Bu cemaat anlayışı doğal, Kıbrıslı Türk toplumunu tek tipleştirerek, onları Kıbrıslı Türk egemen sınıflarının diline hapsetmektedir. Bizim haklarımız diye ortaya konulan meselelerin hiçbirinde bir evsizin, engellinin, gencin, kadının ya da en genel anlamda sosyal azınlığın kendine özgü ‘mağduriyeti’ ortaya konulmaz. Tam tersine ‘yetkin’ ve muhtemelen ‘eril’ bir ‘bizden’ söz edilir. Özellikle, hak meselesini daha çok müzakere masası kapsamında anlayanlar veyahut çözüm yönünde ‘kuşkucu’ gruplara dahil olanlar için bireysel ve grup hakları bir potada eritilmiş durumdadır.
Yani bireysel bir hak olan mülkiyet ve mülkiyet hakları mağdur olan Ahmet veya Yorgo’nun hakkı değil, mağdur olup olmasına bakılmaksızın tüm Kıbrıslı Türk veya tüm Kıbrıslı Rumların meselesi olarak dile getirilir. Oysa ki, müzakerelerin başarılı bir biçimde sonuçlanmasıyla, Avrupa Müktesebatı kapsamına girecek olan Birleşik Kıbrıs Devletleri / Birleşik Kıbrıs Federasyonu adıyla anacağımız bir devlet kurulmasıyla beraber öncelikli meseleler ‘potada eritilmiş’ kitlelerin değil, bireylerin haklarının savunulmasına dönük olmalıdır.

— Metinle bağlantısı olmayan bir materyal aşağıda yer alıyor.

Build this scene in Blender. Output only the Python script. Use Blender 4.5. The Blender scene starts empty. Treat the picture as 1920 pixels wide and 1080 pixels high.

Bu noktada ‘kuşkucuların’ ortaya koyduğu ‘bizim’ hakları ulusal bir mesele olarak algılama halleri, Ahmet, Ayşe, Yorgo ve Maria’nın hakkı olarak tekleştirilemeyeceğinden, çözüm sonrası işlevsiz bir niteliğe sahip olacaktır. Diyeceğim, bugün çıkarılan yaygara, çözümün ertesine yaramayacaktır.
Daha etraflı bir tartışmayı hak eden bu meselenin üzerine kafa yormakta yarar var. Çünkü önümüzdeki günlerde özellikle ‘hani bizim haklarımız’ üzerinden gidilerek bir tartışma yaratılacağı aşikar… Bu noktada aklıselim biçimde kişisel haklar ile ulusçu kaygılar arasındaki çizgiyi net bir biçimde çizmeye özen gösterilmelidir. Federal bir devletin yurttaşlarının eşit ve adil bir biçimde yaşayabileceği bir düzenin kurulmasına yardımcı olma niyetindekilerle, verili düzeni sürdürerek adanın birleşmesini engelleme niyetindekiler arasındaki fark açıkça ortaya konulmalıdır.